To connect this construction to the power set example above, if $A=P(X)$ and $B=P(Y)$, then the canonical isomorphism $P(X\times Y)\to G$ sends a subset $Z$ of $X\times Y$ to the set of all $(a,b)$ such that $Z$ contains the rectangle $a\times b$. The good subsets of $P(X)\times P(Y)$ are exactly the collections of rectangles that are "saturated", in that every rectangle contained in their union is in the collection. In general, you can think of the tensor $a\otimes b\in A\otimes B$ as representing the "rectangle $a\times b$", and a general element of the tensor product is a formal union of such rectangles, with two such formal unions being equal if they generate the same good subset of $A\times B$.
Finally, here is another neat way to think about this construction. We can identify a good set $S\subseteq A\times B$ with the function $f:A\to B$ sending an element of $A$ to its $S$-partner. Conversely, given a function $f:A\to B$, we can define $S=\{(a,b)\in A\times B:b\leq f(a)\}$. For this set to be good, we additionally need every element of $B$ to have an $S$-partner, and this will be true iff $f$ turns joins into meets, i.e. iff $f$ is a sup-preserving map $A\to B^{op}$. The inclusion order on $S$ corresponds to the pointwise order on such functions $f$, or the opposite pointwise order when we think of the codomain as $B^{op}$. So, $A\otimes B$ can be identified with $\operatorname{Hom}(A,B^{op})^{op}$.
You can also derive this description via some abstract nonsense.
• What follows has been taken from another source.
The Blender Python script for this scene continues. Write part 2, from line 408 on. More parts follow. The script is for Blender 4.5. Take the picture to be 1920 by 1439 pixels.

Recall that the category of suplattices is self-dual, by the contravariant functor taking a suplattice to its opposite and a sup-preserving map to its right adjoint (which is inf-preserving), and this gives not just a bijection but an order-isomorphism $\operatorname{Hom}(A,B)\cong \operatorname{Hom}(B^{op},A^{op})$. Now, morphisms $A\otimes B\to C$ are by definition in natural bijection with morphisms $A\to \operatorname{Hom}(B,C)\cong \operatorname{Hom}(C^{op},B^{op})$. These are then in natural bijection with morphisms $A\otimes C^{op}\to B^{op}$, which are also in natural bijection with morphisms $C^{op}\to\operatorname{Hom}(A,B^{op})$. Finally, by the self-duality, these are in natural bijection with morphisms $\operatorname{Hom}(A,B^{op})^{op}\to C$. So, by Yoneda, this identifies $A\otimes B$ with $\operatorname{Hom}(A,B^{op})^{op}$.